By Arts & Culture Staff | Edited by Abby Petersen
Faiz Siddiqui left the plains of Ohio and Nebraska to ride bikes, buses and Uber in Washington D.C. as a metro reporter for The Washington Post. Siddiqui has worked for NPR, The Boston Globe and the Arkansas Democrat-Gazette. From pizzagate to scoliosis, Siddiqui can cover it all.
I was a terrible student. I was a nerd, but not a book nerd.
I threw myself into beat writing, which is how I approach things. I have a very obsessive personality.
I covered a story of a headless, legless, armless body wearing a shirt that said “you got served.” That was my first real crime story at The Boston Globe when I was an intern there after my junior year.
There is always someone with an axe to grind who wants to tell you something. You can find stories there.
You call people up a couple times a week, or every day, and you just ask them ‘What’s up?’ At some point it becomes second nature for them to divulge some sort of information.

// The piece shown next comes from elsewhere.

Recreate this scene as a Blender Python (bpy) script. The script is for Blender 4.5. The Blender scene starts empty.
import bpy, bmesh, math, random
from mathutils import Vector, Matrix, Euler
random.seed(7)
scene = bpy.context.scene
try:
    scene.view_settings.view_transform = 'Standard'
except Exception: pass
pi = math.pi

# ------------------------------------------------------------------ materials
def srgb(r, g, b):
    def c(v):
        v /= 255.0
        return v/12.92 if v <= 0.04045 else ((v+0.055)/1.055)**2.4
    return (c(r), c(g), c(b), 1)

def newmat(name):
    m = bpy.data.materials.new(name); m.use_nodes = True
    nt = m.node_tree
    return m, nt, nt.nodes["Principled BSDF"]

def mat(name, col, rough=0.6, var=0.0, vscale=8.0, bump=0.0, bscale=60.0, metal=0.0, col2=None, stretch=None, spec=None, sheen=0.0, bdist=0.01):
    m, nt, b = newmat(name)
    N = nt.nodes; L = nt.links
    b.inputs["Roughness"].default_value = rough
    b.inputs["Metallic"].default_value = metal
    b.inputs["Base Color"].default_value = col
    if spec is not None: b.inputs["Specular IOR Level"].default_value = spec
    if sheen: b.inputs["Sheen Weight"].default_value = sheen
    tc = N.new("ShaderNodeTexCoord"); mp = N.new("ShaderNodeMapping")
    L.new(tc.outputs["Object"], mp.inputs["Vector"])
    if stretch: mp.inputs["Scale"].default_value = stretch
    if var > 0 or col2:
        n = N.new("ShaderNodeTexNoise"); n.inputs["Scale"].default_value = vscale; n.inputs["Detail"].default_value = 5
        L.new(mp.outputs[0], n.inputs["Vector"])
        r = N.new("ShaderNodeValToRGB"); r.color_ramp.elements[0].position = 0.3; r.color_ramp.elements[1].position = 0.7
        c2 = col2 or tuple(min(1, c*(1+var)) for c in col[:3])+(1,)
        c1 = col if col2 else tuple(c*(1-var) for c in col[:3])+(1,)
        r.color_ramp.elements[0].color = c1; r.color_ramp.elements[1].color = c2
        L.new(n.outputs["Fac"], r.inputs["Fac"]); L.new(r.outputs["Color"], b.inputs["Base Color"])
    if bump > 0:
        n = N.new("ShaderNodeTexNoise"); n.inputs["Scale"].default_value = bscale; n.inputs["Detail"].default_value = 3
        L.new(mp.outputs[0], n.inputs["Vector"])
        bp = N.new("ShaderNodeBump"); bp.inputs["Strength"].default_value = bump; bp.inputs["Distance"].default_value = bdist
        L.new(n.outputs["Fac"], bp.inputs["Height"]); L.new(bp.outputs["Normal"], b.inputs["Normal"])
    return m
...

Because you’re calling them regularly, they trust you with new information.
It is just a lesson that no matter what you do , people will criticize you. It shouldn’t shake you. It’s noise and you can essentially mute it out.
Don’t overwrite. When you have something and it isn’t fully there, don’t over write it. Stick to what you know and what you have in your notebook but do it in a precise and nuanced way.
Most people read Washington Post very early in the morning, and you don’t want to miss that window by not having a story.
We have this tendency as a generation to beat a dead horse because we feel like we have unlimited space. We feel like we have the vast expanses of the internet to pour our hearts and souls out but there is value in approaching your writing with a measure of discipline.